**TO BE DONE**
Find all the lines with "this" and gather them.

Dataset records
○ ○ ○

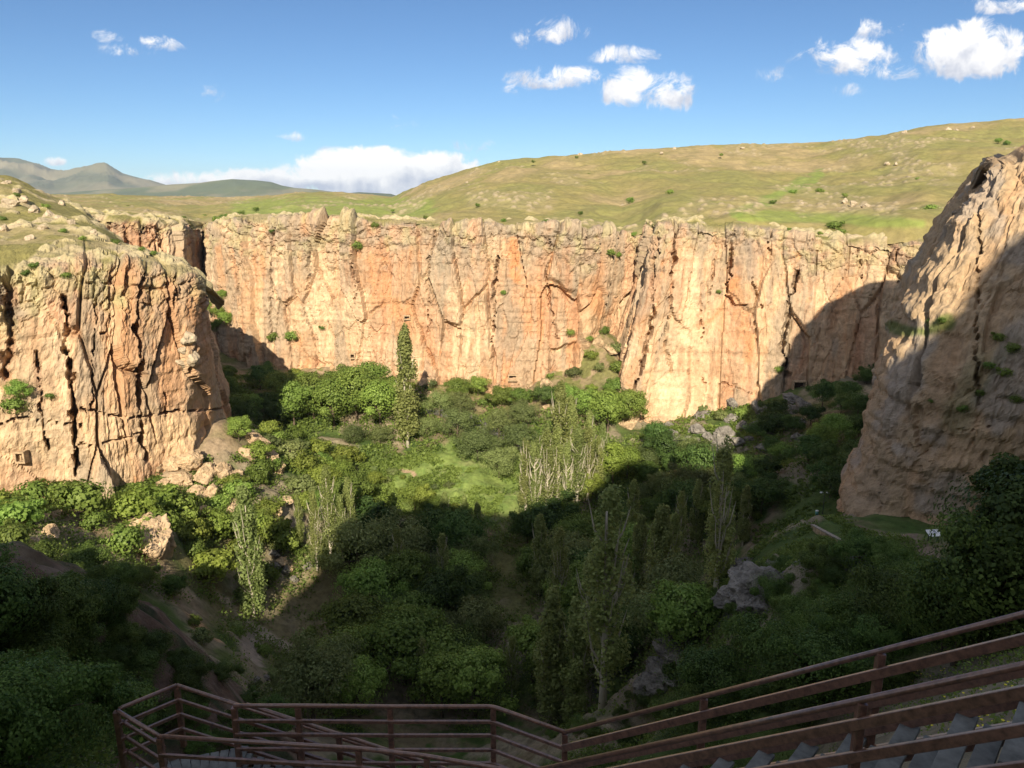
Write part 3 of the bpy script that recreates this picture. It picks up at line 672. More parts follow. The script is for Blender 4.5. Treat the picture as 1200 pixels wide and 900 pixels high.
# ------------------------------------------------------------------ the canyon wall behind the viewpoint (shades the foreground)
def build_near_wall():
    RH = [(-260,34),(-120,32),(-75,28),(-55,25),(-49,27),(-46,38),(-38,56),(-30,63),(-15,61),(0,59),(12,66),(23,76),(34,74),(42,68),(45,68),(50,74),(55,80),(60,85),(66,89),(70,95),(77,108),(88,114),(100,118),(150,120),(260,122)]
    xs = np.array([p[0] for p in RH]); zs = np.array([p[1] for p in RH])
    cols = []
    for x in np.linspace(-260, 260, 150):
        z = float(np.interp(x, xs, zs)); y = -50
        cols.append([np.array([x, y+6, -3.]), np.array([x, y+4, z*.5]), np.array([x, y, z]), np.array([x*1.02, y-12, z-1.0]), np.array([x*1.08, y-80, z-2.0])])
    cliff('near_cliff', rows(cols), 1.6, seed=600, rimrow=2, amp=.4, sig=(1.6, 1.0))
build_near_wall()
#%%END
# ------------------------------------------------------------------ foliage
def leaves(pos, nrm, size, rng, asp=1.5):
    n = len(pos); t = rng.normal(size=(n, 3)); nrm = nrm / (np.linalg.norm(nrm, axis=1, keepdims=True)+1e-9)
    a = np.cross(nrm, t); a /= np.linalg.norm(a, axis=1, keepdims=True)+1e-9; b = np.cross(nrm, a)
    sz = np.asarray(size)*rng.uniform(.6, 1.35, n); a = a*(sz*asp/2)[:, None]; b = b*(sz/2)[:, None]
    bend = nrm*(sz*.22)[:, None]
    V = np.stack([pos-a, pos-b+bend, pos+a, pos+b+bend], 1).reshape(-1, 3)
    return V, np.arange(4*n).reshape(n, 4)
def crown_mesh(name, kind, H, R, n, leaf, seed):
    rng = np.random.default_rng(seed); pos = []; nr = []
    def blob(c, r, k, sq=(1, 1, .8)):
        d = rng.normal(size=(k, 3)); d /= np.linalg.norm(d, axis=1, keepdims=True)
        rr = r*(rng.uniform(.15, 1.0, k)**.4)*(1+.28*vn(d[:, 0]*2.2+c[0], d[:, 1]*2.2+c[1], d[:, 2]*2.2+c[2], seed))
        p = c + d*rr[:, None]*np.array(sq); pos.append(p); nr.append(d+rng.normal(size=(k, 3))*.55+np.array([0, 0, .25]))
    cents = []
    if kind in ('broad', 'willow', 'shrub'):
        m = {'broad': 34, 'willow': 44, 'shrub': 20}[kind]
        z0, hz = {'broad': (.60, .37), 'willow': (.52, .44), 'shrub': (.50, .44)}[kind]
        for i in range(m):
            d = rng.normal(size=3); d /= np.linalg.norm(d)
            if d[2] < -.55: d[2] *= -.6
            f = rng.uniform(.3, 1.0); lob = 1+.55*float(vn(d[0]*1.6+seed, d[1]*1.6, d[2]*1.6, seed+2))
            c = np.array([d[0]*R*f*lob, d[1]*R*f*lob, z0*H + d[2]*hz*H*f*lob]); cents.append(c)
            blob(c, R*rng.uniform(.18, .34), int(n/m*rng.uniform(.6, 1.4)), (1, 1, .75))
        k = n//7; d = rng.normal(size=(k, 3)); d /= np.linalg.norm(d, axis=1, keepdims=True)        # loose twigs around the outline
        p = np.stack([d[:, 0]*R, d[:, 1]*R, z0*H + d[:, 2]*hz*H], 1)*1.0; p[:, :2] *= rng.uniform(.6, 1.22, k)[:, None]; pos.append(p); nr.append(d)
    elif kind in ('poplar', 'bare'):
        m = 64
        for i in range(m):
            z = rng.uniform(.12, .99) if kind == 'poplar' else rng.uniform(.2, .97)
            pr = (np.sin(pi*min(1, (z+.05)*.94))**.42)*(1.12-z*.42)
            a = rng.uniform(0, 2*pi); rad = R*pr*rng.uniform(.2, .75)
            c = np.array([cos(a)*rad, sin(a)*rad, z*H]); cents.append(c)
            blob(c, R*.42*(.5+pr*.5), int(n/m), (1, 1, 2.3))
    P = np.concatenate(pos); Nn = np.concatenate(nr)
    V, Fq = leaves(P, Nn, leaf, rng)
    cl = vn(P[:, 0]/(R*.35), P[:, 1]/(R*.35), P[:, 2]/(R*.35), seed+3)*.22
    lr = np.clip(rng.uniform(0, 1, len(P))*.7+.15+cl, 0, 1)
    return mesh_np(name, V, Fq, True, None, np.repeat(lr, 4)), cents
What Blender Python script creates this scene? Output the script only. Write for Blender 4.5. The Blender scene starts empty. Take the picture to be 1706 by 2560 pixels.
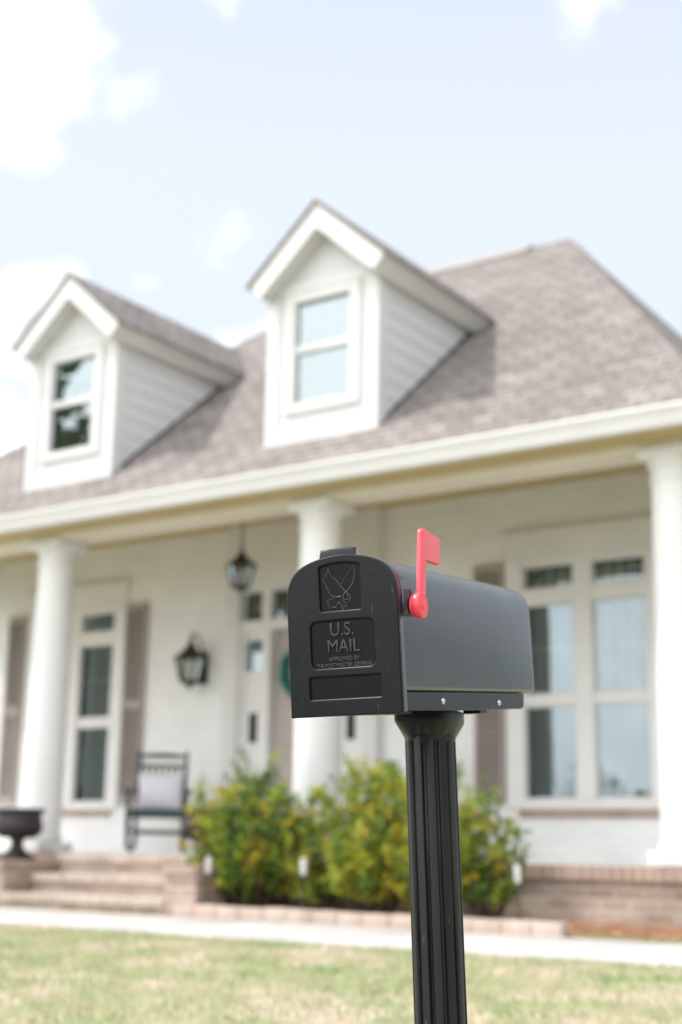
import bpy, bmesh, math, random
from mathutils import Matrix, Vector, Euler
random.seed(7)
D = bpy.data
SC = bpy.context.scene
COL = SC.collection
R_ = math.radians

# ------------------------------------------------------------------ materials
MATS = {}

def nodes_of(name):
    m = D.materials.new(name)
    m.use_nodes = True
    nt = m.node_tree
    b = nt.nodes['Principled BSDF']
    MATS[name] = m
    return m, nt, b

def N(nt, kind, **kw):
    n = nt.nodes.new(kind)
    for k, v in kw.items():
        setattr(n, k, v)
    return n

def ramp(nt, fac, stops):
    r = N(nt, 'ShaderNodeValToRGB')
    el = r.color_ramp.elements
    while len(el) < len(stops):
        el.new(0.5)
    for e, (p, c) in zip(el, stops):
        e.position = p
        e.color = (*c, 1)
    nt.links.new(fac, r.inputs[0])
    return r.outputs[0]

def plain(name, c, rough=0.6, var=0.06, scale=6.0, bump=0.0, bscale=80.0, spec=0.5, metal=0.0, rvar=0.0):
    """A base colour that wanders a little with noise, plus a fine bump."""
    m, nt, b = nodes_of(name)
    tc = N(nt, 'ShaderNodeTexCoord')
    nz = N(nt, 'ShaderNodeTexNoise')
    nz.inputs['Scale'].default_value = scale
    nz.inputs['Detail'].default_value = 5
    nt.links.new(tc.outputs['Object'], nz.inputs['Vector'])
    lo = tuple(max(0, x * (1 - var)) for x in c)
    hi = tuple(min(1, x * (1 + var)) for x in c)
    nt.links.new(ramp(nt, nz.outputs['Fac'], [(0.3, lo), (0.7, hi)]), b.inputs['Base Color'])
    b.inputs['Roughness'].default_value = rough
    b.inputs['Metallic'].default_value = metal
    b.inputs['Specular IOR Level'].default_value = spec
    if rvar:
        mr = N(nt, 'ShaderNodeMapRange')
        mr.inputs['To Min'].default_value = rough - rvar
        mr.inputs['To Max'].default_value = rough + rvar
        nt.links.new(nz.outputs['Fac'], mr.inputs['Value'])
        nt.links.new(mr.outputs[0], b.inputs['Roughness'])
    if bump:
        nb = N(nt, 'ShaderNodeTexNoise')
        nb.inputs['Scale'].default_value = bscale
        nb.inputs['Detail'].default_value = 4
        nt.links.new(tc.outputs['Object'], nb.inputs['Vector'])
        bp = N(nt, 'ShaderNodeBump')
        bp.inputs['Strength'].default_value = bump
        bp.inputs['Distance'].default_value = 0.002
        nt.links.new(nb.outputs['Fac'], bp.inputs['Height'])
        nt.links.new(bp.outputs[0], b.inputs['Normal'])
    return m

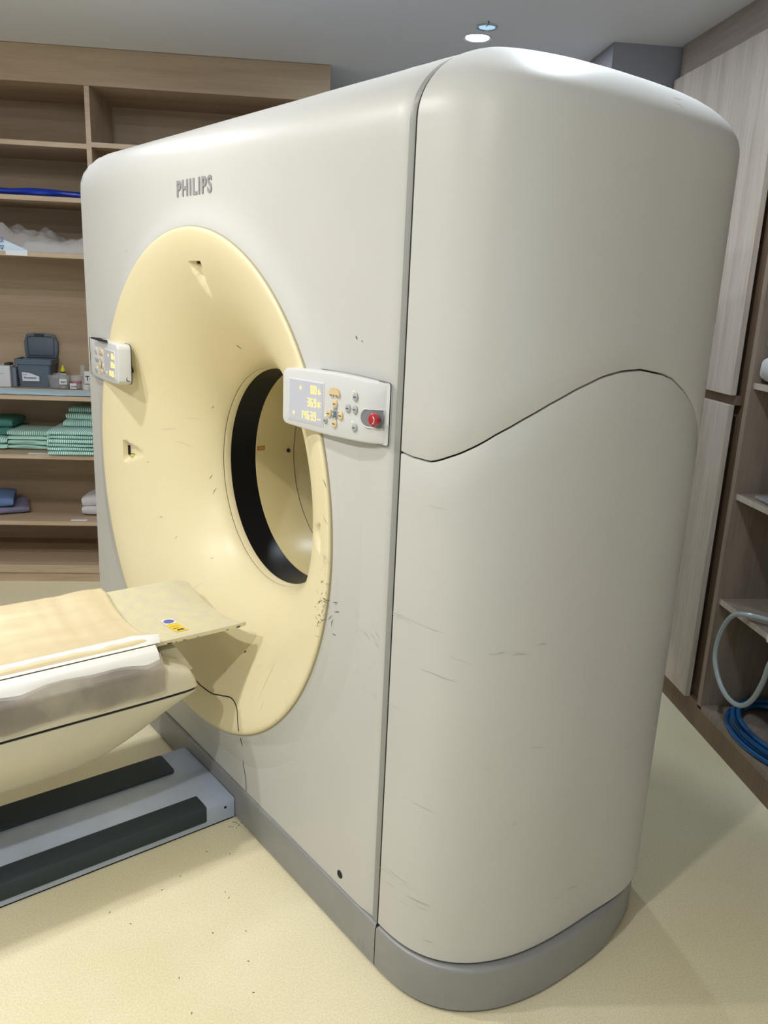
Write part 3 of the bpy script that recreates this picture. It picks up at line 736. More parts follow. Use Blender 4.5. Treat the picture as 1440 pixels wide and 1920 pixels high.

○ ○ ○

**TASK RESULT**
Write part 3 of the bpy script that recreates this picture. It picks up at line 672. More parts follow. The script is for Blender 4.5. Treat the picture as 1200 pixels wide and 900 pixels high.
What Blender Python script creates this scene? Output the script only. Write for Blender 4.5. The Blender scene starts empty. Take the picture to be 1706 by 2560 pixels.
Write part 3 of the bpy script that recreates this picture. It picks up at line 736. More parts follow. Use Blender 4.5. Treat the picture as 1440 pixels wide and 1920 pixels high.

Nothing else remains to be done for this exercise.